MEP Ian Duncan believes the changes could be worth £150m a year.
MEP Ian Duncan believes the changes could be worth £150m a year.

Scottish Government has been urged to rule out plans to charge farmers interest on any overpayments from subsidy support cash advances.

Scots MEP Ian Duncan has accused the government of “kicking farmers in the teeth” and written to farm minister Richard Lochhead demanding he rule out any plans to charge farmers interest.

His call comes after it emerged government will charge interest on any overpayments made to farmers through a cash advance scheme for late subsidy payments.

Failures with the £178million IT system for administering farm payments have resulted in delays and a large number of farmers and crofters are still waiting for their subsidy monies.

This resulted in government launching the National Basic Payments Support Scheme, worth around £200million of government cash, to administer cash advances to anyone who did not receive their first instalment of subsidy support by the end of last month.

Farmers have now been told if they are overpaid through the scheme they will have to pay interest of 4.2% on repayments.

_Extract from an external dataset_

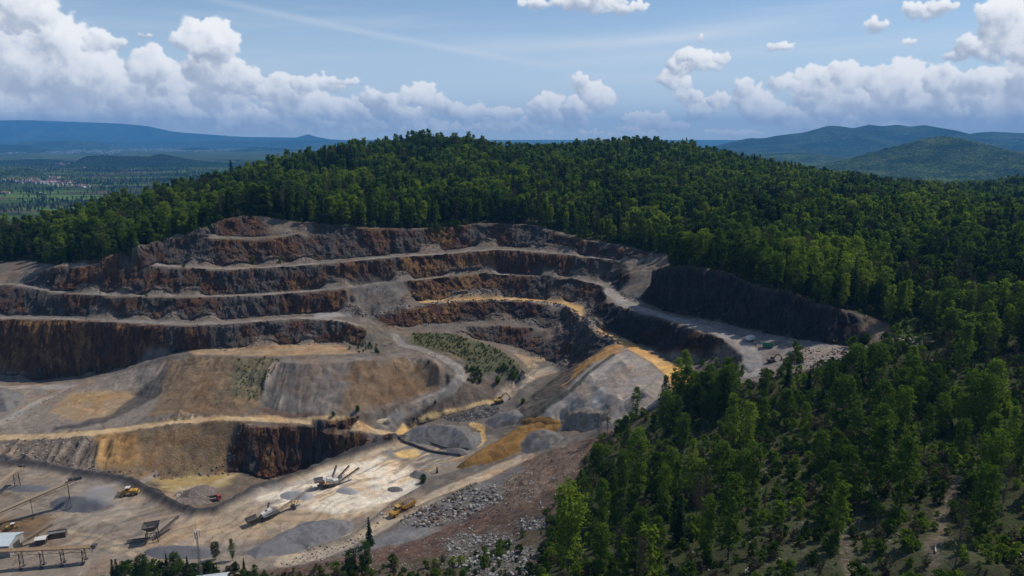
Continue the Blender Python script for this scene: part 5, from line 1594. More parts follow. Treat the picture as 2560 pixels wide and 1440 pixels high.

Interest will only be charged seven days after the Cap payment is made, but farmers say they are unlikely to have cash lying around to make repayments within a week.

Farmers who get £20,000 in Cap payments and are overpaid by £3,000 could face an initial bill of at least £166.

In his letter to the farm minister, Mr Duncan said: “Since that the Scottish Government’s failed £178million IT system is still unable to determine the total amount of Cap monies to which each farmer is entitled, it is highly likely that farmers will end up further in debt as a result of the Scottish Government loan scheme.

“Given the fact that the problems stem from Scottish Government failures I ask that you ensure every farmer in Scotland knows in advance his actual farm payment entitlement (so eliminating the risk of over-borrowing) and that you set the interest rate on above entitlement payment to 0%. Only by taking this approach can you restore the confidence of Scottish farmers.”

Responding to Mr Duncan’s comments, a Scottish Government spokeswoman said more than 65% of eligible claimants had now received their first instalment of Cap support.

She said overpayments through the National Basic Payment Support Scheme were very unlikely as the scheme had been designed so that the total Cap payment was more than the funds advanced through the scheme.

“In the very unlikely case that a claimant does receive more from the national support scheme than the total payment they are eligible for, they need to repay the balance,” added the spokeswoman.

“In such cases, as long as claimants contact the Scottish Government to repay the amount within seven days, as per the terms of the loan, they would not need to pay interest, and indeed no farmer will face interest charges provided they adhere to the terms, which they were sent in advance and agreed to accept. However claimants who knowingly keep hold of money they are not entitled to reduce the funds available to support the wider farming sector. This is why the Scottish Government needs to retain the ability to pursue such cases, even though we deem it very unlikely that they will occur.”